Mission furniture is a broad and general style that consists of dozens of mission style variations, such as the Royal Mission series, Shaker Mission series, and Craftsman Mission series, for example. Different builders may also create their own line of Mission furniture that’s showcases a new twist on the Mission design philosophy. You will see Mission furniture styles in many different types of handmade wood furniture, the most popular being dining room tables and chairs. Also find Mission bedroom furniture, Mission living room furniture, cabinets, shelves mirrors, TV stands, shelves, or waste baskets. If it can be built into furniture, it can be Mission.


The Mission design philosophy does a brilliant job at emphasizing the natural beauty of wood grains by emphasizing very simple, straight vertical and horizontal lines that usually run ninety degrees to one another. Mission furniture is most popularly done in oak, but several other wood types are also used such as cherry, maple, or hickory. The timelessness of mission style handmade wood furniture could be attributed to its universal simplicity that seems simultaneously straddle the feel of contemporary and traditional styles.

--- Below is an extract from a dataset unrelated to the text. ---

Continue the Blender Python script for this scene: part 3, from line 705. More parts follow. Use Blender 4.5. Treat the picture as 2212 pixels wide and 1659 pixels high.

In 1894 A.J. Forbes made one of the first Mission chairs for San Francisco’s Swedenborgian Church before the term was made popular by furniture manufacturer and retailer, Joseph P. McHugh, from New York. McHugh copied the chairs made by Forbes, and 1898 developed a stylistically similar line to sell to consumers. The term mission came from the Spanish missions that aimed to spread Christianity throughout colonial California, which then somehow became associated with the style recognized as Mission today. Amish Mission furniture became widely popular after the Pan American Exposition in Buffalo, NY in 1901. It could be argued Mission style wood furniture can be further traced back to the Arts and Crafts Movement that originated in England in the 1880’s.